--- TASK ---
Locate the string "scene" in the listing below. Copy every line where it is found.

BEGIN DATA

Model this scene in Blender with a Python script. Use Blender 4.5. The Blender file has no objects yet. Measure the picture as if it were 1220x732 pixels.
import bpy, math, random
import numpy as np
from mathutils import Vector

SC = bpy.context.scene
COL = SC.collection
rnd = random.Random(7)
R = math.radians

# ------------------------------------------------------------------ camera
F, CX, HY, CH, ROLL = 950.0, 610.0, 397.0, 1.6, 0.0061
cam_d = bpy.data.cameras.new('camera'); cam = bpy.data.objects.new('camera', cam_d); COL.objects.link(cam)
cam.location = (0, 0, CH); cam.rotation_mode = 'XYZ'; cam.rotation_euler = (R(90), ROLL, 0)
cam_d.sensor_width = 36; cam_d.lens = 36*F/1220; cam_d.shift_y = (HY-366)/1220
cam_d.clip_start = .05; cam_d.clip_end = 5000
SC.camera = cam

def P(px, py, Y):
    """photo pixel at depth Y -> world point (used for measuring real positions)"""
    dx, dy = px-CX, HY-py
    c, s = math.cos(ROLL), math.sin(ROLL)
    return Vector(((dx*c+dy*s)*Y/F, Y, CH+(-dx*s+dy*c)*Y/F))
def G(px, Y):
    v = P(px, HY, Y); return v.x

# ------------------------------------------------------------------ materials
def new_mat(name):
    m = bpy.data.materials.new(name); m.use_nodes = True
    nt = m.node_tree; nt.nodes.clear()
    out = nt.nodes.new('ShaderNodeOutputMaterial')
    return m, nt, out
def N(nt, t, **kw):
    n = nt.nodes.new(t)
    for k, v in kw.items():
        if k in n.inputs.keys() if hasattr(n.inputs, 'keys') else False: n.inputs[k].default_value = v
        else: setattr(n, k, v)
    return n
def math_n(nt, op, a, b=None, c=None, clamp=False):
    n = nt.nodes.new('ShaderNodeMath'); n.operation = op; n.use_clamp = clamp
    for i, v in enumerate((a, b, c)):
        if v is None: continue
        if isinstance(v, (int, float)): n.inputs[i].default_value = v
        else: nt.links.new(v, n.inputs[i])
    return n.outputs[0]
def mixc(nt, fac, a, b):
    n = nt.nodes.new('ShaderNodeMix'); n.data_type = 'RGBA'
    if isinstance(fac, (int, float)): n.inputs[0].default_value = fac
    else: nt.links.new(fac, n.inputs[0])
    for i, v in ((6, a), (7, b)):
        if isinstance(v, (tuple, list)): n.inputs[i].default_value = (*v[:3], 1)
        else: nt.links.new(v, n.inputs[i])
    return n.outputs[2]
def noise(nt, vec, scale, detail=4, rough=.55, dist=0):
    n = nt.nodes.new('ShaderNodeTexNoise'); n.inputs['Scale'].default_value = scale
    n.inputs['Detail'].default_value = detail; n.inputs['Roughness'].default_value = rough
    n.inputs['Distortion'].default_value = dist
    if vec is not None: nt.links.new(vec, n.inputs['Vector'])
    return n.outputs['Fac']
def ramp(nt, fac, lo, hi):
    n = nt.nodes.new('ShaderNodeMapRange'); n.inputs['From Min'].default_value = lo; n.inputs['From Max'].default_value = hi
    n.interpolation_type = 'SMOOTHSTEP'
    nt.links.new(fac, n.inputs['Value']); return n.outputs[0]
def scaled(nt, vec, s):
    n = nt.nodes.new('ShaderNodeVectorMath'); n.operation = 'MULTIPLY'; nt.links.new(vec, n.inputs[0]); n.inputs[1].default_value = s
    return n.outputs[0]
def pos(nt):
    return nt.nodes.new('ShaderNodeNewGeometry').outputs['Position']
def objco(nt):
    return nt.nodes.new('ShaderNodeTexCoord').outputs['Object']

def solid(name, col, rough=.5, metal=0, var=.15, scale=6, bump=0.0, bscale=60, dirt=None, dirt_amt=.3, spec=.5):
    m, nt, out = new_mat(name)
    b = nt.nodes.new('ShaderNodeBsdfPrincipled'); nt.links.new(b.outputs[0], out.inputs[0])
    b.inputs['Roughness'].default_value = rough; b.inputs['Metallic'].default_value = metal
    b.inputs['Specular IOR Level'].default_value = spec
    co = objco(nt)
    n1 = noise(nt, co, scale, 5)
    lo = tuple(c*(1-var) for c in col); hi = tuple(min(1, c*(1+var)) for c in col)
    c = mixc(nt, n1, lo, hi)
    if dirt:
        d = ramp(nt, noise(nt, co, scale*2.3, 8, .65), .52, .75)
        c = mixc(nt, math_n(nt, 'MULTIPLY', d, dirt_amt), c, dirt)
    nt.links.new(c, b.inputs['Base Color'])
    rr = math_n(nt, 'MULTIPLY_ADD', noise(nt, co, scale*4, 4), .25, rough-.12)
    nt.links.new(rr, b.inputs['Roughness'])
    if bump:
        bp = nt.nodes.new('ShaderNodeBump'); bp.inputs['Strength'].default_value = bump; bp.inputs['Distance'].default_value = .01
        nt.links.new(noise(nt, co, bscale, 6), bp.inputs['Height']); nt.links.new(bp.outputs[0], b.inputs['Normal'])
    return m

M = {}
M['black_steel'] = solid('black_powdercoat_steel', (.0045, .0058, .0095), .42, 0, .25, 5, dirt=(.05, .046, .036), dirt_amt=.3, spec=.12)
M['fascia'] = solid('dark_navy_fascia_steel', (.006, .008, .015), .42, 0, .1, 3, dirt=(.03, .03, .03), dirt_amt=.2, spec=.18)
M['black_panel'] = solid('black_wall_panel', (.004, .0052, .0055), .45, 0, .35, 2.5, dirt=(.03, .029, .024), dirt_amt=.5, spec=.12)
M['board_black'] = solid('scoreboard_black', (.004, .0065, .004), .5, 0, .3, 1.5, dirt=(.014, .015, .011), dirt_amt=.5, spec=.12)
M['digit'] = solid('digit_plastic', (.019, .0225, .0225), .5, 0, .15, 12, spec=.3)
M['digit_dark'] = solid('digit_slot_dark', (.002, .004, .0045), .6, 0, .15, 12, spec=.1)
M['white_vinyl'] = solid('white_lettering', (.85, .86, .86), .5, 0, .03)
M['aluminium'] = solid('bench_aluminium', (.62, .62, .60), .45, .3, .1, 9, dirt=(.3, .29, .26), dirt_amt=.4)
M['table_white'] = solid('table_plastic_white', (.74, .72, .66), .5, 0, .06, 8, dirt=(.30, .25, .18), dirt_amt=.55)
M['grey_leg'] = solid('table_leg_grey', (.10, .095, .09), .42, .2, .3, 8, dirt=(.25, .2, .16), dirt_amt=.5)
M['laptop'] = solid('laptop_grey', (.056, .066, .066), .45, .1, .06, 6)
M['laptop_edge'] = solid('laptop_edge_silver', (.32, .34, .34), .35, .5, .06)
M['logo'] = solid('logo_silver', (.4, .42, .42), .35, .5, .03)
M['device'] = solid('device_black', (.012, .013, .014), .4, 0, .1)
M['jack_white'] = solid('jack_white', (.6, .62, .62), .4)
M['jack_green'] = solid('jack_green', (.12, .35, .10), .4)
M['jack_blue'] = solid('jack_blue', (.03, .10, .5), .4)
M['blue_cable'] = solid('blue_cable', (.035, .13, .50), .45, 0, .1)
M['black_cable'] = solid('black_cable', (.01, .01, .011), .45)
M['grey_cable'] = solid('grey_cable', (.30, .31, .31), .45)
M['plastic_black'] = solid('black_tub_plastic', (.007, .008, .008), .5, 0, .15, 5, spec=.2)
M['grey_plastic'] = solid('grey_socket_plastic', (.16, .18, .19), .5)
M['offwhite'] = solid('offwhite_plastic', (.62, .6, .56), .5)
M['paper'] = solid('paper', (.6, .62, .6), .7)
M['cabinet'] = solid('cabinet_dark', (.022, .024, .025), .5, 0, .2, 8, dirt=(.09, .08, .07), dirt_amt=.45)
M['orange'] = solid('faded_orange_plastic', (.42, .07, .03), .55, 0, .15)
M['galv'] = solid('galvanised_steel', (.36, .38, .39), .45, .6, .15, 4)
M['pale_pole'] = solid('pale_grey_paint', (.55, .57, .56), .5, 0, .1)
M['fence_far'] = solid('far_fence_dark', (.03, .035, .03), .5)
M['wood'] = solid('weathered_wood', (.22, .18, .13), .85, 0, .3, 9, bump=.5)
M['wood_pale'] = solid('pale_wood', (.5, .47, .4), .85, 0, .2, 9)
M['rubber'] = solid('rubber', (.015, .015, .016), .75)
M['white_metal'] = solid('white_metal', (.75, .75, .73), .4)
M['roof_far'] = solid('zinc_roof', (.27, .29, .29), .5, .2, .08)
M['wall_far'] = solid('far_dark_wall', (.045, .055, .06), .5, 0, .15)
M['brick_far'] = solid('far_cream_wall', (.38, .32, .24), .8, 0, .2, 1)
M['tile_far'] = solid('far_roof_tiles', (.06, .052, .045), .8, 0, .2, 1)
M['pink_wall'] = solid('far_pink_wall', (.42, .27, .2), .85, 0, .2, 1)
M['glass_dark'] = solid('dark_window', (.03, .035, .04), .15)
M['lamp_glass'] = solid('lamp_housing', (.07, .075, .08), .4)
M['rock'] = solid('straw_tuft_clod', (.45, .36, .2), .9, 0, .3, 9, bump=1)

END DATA

--- ANSWER TO THE EXERCISE ---
Model this scene in Blender with a Python script. Use Blender 4.5. The Blender file has no objects yet. Measure the picture as if it were 1220x732 pixels.
SC = bpy.context.scene